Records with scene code
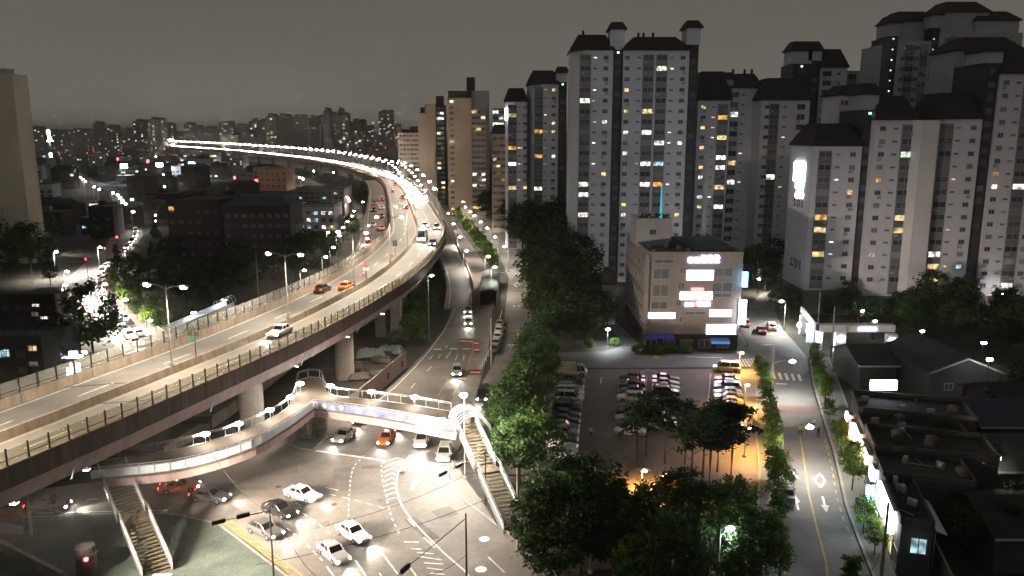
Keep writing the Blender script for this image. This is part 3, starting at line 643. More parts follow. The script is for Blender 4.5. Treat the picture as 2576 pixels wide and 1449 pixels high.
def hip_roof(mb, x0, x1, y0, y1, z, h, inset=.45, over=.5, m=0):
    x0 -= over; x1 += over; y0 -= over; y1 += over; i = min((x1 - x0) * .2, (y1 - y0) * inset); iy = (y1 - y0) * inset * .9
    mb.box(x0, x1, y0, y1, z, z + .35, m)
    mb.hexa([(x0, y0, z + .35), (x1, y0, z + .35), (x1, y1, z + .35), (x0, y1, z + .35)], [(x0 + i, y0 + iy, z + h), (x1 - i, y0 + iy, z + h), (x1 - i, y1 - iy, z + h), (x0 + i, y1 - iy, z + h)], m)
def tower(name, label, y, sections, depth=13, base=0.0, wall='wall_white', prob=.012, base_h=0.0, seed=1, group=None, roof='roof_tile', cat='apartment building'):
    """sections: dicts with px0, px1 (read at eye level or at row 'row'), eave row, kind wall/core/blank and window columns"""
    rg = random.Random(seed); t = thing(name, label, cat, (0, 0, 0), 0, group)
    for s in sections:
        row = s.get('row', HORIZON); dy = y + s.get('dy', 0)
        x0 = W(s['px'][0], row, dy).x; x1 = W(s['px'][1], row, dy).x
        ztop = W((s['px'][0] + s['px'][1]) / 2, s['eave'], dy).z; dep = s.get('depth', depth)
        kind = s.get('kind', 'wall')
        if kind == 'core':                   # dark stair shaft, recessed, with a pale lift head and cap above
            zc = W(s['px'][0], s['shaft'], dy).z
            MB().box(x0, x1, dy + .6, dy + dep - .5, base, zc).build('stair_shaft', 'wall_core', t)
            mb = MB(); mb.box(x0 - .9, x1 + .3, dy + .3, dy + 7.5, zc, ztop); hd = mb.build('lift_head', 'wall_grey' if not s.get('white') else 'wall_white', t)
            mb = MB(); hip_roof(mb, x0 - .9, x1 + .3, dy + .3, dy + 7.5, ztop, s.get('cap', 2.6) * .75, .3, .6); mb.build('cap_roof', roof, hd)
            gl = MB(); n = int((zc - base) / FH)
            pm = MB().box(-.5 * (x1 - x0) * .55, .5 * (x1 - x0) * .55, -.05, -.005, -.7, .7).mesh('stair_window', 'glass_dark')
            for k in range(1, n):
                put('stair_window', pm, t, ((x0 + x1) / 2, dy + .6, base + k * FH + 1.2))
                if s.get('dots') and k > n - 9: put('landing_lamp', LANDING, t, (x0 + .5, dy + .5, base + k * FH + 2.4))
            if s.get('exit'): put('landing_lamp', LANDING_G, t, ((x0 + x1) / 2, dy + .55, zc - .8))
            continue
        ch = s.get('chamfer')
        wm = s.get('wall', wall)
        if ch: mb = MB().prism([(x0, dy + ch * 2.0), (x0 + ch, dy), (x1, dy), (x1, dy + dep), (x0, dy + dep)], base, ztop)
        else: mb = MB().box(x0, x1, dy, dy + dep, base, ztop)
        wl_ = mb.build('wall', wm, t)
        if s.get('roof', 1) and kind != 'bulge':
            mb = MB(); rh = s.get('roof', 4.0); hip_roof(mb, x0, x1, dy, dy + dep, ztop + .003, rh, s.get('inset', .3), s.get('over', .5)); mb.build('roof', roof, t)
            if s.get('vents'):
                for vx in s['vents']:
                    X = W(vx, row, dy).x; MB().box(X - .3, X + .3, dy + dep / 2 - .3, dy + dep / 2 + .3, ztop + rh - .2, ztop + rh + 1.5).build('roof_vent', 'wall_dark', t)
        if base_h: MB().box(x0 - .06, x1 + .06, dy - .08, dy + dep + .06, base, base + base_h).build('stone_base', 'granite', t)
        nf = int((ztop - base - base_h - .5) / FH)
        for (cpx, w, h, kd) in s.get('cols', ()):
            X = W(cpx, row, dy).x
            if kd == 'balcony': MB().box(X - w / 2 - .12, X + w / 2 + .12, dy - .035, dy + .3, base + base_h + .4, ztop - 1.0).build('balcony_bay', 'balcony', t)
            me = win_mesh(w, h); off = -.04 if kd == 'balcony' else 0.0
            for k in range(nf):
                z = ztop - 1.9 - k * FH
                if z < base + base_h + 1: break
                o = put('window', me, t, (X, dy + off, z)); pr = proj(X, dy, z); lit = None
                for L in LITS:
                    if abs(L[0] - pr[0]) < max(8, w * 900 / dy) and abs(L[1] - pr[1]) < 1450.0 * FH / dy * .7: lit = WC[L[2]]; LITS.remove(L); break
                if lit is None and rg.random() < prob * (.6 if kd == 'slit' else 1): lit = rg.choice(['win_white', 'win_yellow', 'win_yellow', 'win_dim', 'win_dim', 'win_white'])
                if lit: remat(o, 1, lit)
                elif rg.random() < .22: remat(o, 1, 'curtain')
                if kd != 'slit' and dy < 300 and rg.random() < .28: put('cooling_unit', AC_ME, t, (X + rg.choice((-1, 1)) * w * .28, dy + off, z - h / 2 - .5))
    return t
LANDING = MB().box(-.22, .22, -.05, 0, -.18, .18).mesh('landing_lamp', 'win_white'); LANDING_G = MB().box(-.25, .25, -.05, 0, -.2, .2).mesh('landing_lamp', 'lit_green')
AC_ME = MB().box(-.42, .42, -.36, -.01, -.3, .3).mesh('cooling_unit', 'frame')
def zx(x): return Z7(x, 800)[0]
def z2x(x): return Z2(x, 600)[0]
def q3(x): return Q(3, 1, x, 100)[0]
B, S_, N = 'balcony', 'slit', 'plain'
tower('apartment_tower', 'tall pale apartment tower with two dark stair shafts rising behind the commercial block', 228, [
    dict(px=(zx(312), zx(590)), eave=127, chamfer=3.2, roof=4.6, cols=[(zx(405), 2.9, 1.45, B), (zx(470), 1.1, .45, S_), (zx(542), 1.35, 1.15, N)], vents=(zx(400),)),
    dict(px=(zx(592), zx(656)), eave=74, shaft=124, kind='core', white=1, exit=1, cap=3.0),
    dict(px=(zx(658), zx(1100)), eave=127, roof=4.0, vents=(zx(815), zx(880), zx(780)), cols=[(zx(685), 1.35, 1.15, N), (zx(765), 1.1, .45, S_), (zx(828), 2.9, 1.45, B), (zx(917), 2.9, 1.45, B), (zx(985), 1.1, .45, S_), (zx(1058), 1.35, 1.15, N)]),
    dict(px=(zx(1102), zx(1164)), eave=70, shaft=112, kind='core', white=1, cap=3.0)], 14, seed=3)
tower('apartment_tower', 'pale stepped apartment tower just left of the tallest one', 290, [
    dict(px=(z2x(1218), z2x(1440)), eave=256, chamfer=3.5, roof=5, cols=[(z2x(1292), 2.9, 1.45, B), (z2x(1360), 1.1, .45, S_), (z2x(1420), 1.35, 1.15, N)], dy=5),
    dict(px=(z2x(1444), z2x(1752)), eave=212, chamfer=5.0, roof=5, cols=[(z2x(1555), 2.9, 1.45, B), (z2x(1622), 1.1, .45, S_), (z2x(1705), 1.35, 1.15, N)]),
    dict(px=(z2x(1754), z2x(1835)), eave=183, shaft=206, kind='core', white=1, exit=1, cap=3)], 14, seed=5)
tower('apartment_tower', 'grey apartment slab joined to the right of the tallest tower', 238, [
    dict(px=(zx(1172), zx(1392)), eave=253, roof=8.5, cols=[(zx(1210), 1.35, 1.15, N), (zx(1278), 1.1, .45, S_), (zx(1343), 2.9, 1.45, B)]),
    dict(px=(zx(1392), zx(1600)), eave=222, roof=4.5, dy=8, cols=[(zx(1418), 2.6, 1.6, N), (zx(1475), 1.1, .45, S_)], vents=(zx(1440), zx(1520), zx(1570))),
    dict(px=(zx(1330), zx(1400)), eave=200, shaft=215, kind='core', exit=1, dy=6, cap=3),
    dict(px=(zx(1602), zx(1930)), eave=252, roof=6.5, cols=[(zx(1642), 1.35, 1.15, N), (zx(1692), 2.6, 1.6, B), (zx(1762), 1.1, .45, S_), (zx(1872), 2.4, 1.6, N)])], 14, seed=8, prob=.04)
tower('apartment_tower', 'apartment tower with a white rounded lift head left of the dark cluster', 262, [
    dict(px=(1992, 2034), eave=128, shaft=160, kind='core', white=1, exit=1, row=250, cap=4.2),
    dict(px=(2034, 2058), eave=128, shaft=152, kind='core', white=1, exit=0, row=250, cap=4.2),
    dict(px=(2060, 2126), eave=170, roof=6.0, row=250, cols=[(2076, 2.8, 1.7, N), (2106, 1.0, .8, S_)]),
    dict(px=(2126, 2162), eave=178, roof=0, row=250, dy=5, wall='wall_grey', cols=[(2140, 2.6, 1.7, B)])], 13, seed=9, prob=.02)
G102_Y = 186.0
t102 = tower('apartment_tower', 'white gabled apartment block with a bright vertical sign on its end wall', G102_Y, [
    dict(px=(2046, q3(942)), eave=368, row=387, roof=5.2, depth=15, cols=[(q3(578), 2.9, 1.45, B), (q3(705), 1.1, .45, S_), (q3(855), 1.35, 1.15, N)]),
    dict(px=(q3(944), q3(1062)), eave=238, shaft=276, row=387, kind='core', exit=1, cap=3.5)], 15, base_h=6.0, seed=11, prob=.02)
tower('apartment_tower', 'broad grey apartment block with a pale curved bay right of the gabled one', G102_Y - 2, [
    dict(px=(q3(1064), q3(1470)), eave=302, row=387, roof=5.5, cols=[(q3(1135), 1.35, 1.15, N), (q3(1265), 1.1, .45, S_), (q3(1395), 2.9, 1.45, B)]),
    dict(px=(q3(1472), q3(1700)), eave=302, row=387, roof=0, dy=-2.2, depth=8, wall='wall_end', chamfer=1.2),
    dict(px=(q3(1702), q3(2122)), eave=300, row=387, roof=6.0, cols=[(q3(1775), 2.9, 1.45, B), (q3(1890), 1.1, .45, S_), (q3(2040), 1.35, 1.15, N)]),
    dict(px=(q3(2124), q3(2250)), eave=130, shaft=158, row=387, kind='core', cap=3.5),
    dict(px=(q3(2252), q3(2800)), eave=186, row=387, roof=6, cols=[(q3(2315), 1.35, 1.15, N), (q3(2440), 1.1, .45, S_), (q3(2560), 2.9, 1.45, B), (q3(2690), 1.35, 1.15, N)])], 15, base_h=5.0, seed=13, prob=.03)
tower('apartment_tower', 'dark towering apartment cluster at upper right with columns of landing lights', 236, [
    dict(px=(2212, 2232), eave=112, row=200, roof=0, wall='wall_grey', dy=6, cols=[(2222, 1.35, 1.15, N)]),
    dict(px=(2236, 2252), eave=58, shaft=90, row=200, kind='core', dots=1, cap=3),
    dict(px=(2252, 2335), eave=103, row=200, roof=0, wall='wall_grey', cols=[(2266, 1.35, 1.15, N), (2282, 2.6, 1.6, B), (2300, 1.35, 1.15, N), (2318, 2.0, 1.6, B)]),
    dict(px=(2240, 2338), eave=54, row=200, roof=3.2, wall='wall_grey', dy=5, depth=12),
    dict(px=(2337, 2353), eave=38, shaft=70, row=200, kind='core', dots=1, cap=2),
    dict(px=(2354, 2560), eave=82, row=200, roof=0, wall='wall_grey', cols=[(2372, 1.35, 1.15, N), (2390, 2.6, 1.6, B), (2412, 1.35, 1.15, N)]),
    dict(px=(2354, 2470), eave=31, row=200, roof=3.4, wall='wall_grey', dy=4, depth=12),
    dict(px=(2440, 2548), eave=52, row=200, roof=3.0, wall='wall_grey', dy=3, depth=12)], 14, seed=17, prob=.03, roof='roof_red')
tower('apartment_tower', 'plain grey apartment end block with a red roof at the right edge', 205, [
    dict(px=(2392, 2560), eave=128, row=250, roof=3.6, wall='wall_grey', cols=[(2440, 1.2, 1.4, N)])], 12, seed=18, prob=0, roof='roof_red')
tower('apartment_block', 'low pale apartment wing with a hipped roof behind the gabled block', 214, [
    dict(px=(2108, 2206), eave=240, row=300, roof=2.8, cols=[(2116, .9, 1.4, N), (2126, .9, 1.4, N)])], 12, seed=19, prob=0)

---

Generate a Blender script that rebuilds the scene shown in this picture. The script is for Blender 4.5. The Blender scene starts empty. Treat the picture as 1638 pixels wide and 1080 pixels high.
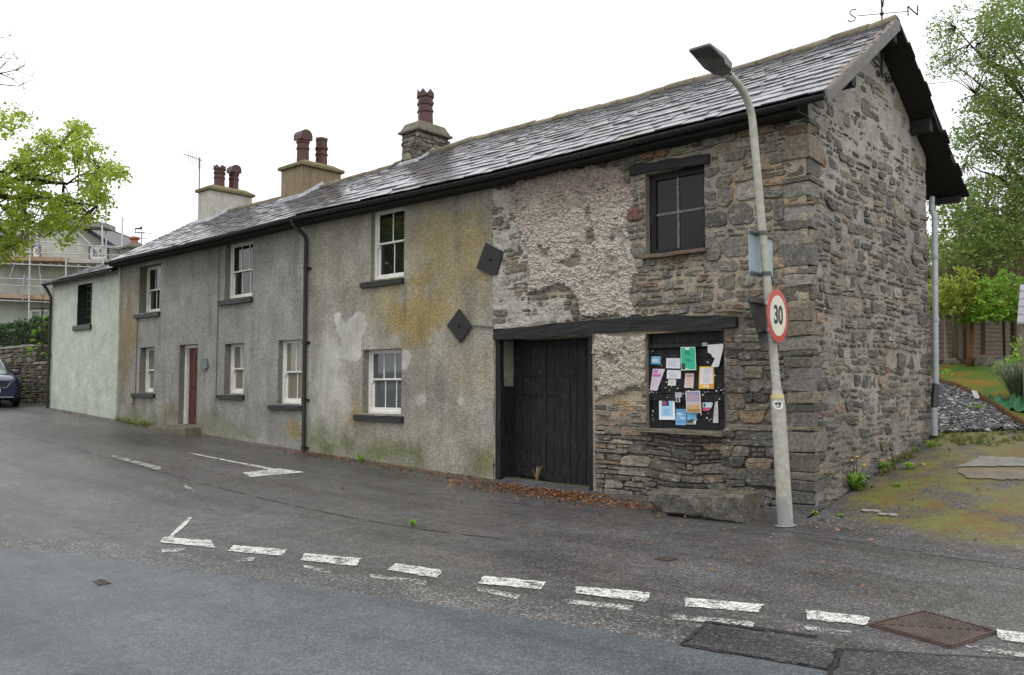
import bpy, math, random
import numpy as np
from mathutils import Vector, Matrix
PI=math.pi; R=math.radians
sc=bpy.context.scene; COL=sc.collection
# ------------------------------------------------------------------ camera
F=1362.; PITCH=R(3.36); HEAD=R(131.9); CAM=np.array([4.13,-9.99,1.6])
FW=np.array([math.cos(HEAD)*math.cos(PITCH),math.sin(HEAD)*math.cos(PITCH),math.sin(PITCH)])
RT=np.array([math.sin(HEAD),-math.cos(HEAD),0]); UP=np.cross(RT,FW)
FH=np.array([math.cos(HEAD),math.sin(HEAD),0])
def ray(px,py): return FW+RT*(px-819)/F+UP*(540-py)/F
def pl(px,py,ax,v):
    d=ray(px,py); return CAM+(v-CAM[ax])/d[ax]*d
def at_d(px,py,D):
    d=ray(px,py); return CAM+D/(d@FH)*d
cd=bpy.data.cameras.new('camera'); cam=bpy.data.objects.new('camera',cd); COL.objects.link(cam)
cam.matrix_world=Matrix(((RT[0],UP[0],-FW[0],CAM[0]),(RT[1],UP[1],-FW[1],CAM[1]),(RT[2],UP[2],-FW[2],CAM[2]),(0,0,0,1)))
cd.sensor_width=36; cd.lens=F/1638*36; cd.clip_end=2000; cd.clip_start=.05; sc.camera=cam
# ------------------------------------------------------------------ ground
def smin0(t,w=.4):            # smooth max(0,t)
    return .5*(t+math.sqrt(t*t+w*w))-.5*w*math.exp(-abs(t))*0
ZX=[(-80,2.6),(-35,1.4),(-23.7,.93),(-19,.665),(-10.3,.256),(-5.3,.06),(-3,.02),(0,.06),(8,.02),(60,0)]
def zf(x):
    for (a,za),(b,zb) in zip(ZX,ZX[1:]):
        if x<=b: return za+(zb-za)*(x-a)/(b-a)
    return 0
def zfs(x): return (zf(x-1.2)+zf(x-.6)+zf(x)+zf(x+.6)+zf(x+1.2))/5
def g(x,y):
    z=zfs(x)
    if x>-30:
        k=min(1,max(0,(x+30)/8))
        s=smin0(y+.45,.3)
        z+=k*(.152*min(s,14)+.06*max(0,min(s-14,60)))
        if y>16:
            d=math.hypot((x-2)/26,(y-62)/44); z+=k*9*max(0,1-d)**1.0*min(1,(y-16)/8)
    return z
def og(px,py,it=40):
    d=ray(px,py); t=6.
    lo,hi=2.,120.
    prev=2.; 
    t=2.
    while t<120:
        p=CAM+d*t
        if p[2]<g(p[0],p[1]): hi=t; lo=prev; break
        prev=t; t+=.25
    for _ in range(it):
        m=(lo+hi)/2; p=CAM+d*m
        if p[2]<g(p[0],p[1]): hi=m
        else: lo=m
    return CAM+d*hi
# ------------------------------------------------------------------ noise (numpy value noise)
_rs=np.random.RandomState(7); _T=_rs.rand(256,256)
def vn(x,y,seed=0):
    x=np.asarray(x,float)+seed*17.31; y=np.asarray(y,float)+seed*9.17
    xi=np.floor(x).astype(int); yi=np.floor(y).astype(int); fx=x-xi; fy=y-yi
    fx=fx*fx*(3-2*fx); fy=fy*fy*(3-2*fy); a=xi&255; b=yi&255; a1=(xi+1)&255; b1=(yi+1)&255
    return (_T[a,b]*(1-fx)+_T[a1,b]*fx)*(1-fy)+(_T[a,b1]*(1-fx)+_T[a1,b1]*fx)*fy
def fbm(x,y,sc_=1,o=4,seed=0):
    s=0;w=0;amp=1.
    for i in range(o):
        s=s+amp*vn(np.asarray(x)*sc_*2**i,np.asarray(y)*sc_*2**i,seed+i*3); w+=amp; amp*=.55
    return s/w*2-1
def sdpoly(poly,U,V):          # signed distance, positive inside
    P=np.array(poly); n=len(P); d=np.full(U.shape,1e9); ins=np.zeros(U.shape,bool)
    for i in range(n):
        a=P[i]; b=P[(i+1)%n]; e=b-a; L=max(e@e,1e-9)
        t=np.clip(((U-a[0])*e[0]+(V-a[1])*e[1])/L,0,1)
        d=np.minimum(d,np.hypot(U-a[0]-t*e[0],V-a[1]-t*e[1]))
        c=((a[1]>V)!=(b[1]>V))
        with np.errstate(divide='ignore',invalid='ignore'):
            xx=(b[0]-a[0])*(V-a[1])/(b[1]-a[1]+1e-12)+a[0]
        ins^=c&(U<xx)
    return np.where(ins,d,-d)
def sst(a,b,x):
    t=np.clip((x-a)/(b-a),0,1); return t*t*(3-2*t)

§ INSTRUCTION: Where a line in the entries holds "pixels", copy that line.

§ COMPLETE ANSWER:
Keep writing the Blender script for this image. This is part 3, starting at line 643. More parts follow. The script is for Blender 4.5. Treat the picture as 2576 pixels wide and 1449 pixels high.
Generate a Blender script that rebuilds the scene shown in this picture. The script is for Blender 4.5. The Blender scene starts empty. Treat the picture as 1638 pixels wide and 1080 pixels high.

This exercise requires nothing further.